TASK DESCRIPTION: Reproduce the listing exactly and skip over any pictures.

.....

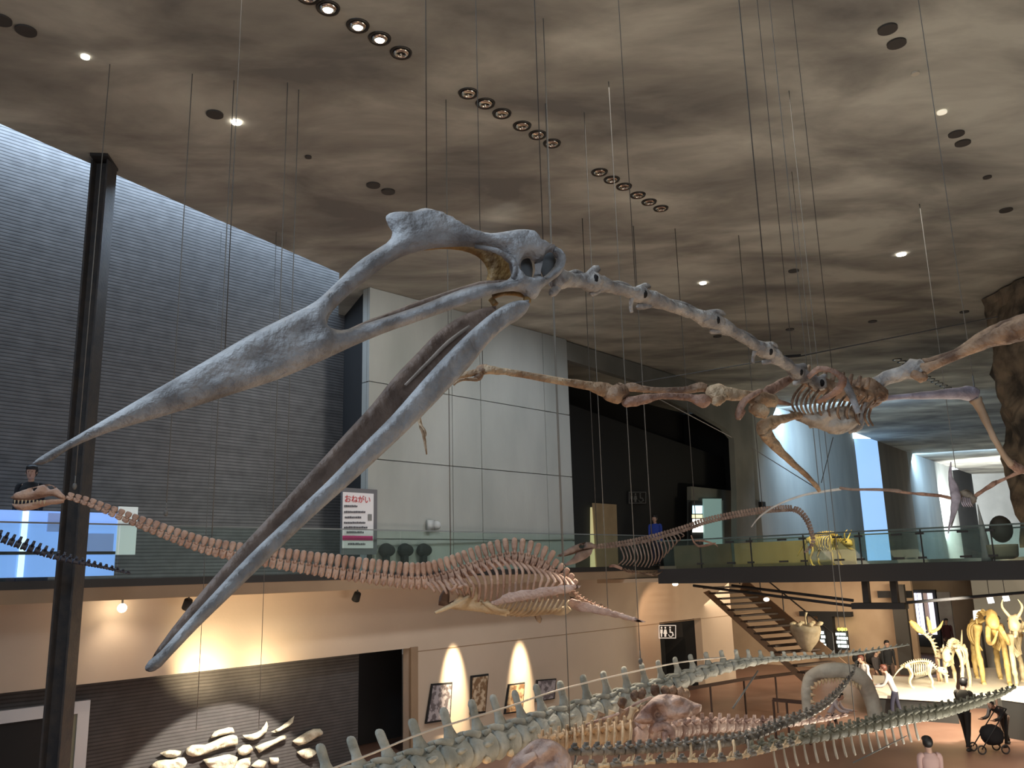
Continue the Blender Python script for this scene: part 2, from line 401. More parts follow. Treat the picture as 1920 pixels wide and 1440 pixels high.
# concrete block, made of cast panels with open joints
cA = PW(690, 900, .45); cB = PZ(1062, 636, ZC); cA.z = cB.z = 0; du = (cB-cA).normalized(); LW = (cB-cA).length; dn = Vector((-du.y, du.x, 0))
bm = BM(); xs = [0, LW*.36, LW*.50, LW*.85, LW]; zs = [4.5, 5.35, 7.35, 9.35, ZC]
for x0, x1 in zip(xs, xs[1:]):
    for z0, z1 in zip(zs, zs[1:]):
        g = .012; a = cA+du*(x0+(g if x0 else 0)); b = cA+du*(x1-(g if x1 < LW else 0))
        prism(bm, [(a.x, a.y, z0+g), (b.x, b.y, z0+g), (b.x, b.y, z1-g), (a.x, a.y, z1-g)], dn*.3)
ZB = .28
bk = cA+dn*.06; prism(bm, [(bk+du*.02)+UP*4.5, (bk+du*(LW-.02))+UP*4.5, (bk+du*(LW-.02))+UP*ZC, (bk+du*.02)+UP*ZC], Vector((-.35, 3.5, 0)))
struct('wall_concrete', bm, M_conc)
# dark recess beyond it with a sloping head, then the lit walls under the far skylights
def foot(px, py): v = PZ(px, py, ZC); v.z = 0; return v
f1 = foot(1062, 637); f2 = foot(1408, 748); f3 = foot(1600, 812); f4 = foot(1645, 827); f5 = foot(1700, 847); f6 = foot(1785, 877)
def vwall(bm, p, q, z0, z1, th=.3):
    d = (q-p).normalized(); n = Vector((-d.y, d.x, 0))
    prism(bm, [p+UP*z0, q+UP*z0, q+UP*z1, p+UP*z1], n*th)
def onwall(p, q, px, py):
    d = (q-p).normalized(); n = Vector((-d.y, d.x, 0)); return PP(px, py, p, n)
dG = (f2-f1).normalized(); nG = Vector((-dG.y, dG.x, 0))
G = lambda px, py, o=0: PP(px, py, f1+nG*o, nG)
bm = BM()
outer = [(1062, 640), (1408, 748), (1422, 1078), (1382, 1078), (1381, 922), (1376, 822), (1360, 803), (1300, 768), (1192, 714), (1062, 674)]
prism(bm, [G(*p) for p in outer], nG*.25); struct('wall_bulkhead', bm, M_concg)
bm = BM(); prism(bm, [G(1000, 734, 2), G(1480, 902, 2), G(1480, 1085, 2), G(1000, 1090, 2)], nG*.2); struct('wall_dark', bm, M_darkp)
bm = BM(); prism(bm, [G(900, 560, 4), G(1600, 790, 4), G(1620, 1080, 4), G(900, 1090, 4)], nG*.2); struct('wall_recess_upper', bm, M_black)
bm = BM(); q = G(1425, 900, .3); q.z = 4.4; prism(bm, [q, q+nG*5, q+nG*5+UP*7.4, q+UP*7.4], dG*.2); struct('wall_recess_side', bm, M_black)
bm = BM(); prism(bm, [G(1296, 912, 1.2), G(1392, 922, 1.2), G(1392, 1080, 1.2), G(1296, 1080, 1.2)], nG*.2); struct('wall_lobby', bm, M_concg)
bm = BM(); vwall(bm, f2, f3, 4.2, ZC+.0); struct('wall_right', bm, M_conc)
bm = BM(); vwall(bm, f3, f4, 4.2, ZC, .3); struct('window_1', bm, mat('window_glow', (.3, .5, .8), .4, emit=(.33, .58, .95), estr=.75))
bm = BM(); vwall(bm, f4, f5, 4.2, ZC, .3); struct('wall_pier', bm, mat('brown_pier', (.19, .15, .11), .8, (.24, .19, .14), 1, stretch=(1, 1, .1)))
bm = BM(); vwall(bm, f5, f6, 4.2, ZC, .3); struct('wall_far', bm, M_conc)
bm = BM(); vwall(bm, f6, foot(1822, 889), 3, ZC, .3); struct('wall_corner', bm, M_black)
M_rockw = mat('grey_rock', (.38, .38, .36), .9, (.60, .60, .57), .25, 1.0, .5, detail=8)
p6 = foot(1815, 889); bm = BM(); rp = [P(1760, 890, p6.y), P(2400, 875, p6.y), P(2400, 1400, p6.y), P(1760, 1400, p6.y)]
prism(bm, rp, (0, .5, 0)); struct('wall_back', bm, M_rockw)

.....

TASK ANSWER:
Continue the Blender Python script for this scene: part 2, from line 401. More parts follow. Treat the picture as 1920 pixels wide and 1440 pixels high.
# concrete block, made of cast panels with open joints
cA = PW(690, 900, .45); cB = PZ(1062, 636, ZC); cA.z = cB.z = 0; du = (cB-cA).normalized(); LW = (cB-cA).length; dn = Vector((-du.y, du.x, 0))
bm = BM(); xs = [0, LW*.36, LW*.50, LW*.85, LW]; zs = [4.5, 5.35, 7.35, 9.35, ZC]
for x0, x1 in zip(xs, xs[1:]):
    for z0, z1 in zip(zs, zs[1:]):
        g = .012; a = cA+du*(x0+(g if x0 else 0)); b = cA+du*(x1-(g if x1 < LW else 0))
        prism(bm, [(a.x, a.y, z0+g), (b.x, b.y, z0+g), (b.x, b.y, z1-g), (a.x, a.y, z1-g)], dn*.3)
ZB = .28
bk = cA+dn*.06; prism(bm, [(bk+du*.02)+UP*4.5, (bk+du*(LW-.02))+UP*4.5, (bk+du*(LW-.02))+UP*ZC, (bk+du*.02)+UP*ZC], Vector((-.35, 3.5, 0)))
struct('wall_concrete', bm, M_conc)
# dark recess beyond it with a sloping head, then the lit walls under the far skylights
def foot(px, py): v = PZ(px, py, ZC); v.z = 0; return v
f1 = foot(1062, 637); f2 = foot(1408, 748); f3 = foot(1600, 812); f4 = foot(1645, 827); f5 = foot(1700, 847); f6 = foot(1785, 877)
def vwall(bm, p, q, z0, z1, th=.3):
    d = (q-p).normalized(); n = Vector((-d.y, d.x, 0))
    prism(bm, [p+UP*z0, q+UP*z0, q+UP*z1, p+UP*z1], n*th)
def onwall(p, q, px, py):
    d = (q-p).normalized(); n = Vector((-d.y, d.x, 0)); return PP(px, py, p, n)
dG = (f2-f1).normalized(); nG = Vector((-dG.y, dG.x, 0))
G = lambda px, py, o=0: PP(px, py, f1+nG*o, nG)
bm = BM()
outer = [(1062, 640), (1408, 748), (1422, 1078), (1382, 1078), (1381, 922), (1376, 822), (1360, 803), (1300, 768), (1192, 714), (1062, 674)]
prism(bm, [G(*p) for p in outer], nG*.25); struct('wall_bulkhead', bm, M_concg)
bm = BM(); prism(bm, [G(1000, 734, 2), G(1480, 902, 2), G(1480, 1085, 2), G(1000, 1090, 2)], nG*.2); struct('wall_dark', bm, M_darkp)
bm = BM(); prism(bm, [G(900, 560, 4), G(1600, 790, 4), G(1620, 1080, 4), G(900, 1090, 4)], nG*.2); struct('wall_recess_upper', bm, M_black)
bm = BM(); q = G(1425, 900, .3); q.z = 4.4; prism(bm, [q, q+nG*5, q+nG*5+UP*7.4, q+UP*7.4], dG*.2); struct('wall_recess_side', bm, M_black)
bm = BM(); prism(bm, [G(1296, 912, 1.2), G(1392, 922, 1.2), G(1392, 1080, 1.2), G(1296, 1080, 1.2)], nG*.2); struct('wall_lobby', bm, M_concg)
bm = BM(); vwall(bm, f2, f3, 4.2, ZC+.0); struct('wall_right', bm, M_conc)
bm = BM(); vwall(bm, f3, f4, 4.2, ZC, .3); struct('window_1', bm, mat('window_glow', (.3, .5, .8), .4, emit=(.33, .58, .95), estr=.75))
bm = BM(); vwall(bm, f4, f5, 4.2, ZC, .3); struct('wall_pier', bm, mat('brown_pier', (.19, .15, .11), .8, (.24, .19, .14), 1, stretch=(1, 1, .1)))
bm = BM(); vwall(bm, f5, f6, 4.2, ZC, .3); struct('wall_far', bm, M_conc)
bm = BM(); vwall(bm, f6, foot(1822, 889), 3, ZC, .3); struct('wall_corner', bm, M_black)
M_rockw = mat('grey_rock', (.38, .38, .36), .9, (.60, .60, .57), .25, 1.0, .5, detail=8)
p6 = foot(1815, 889); bm = BM(); rp = [P(1760, 890, p6.y), P(2400, 875, p6.y), P(2400, 1400, p6.y), P(1760, 1400, p6.y)]
prism(bm, rp, (0, .5, 0)); struct('wall_back', bm, M_rockw)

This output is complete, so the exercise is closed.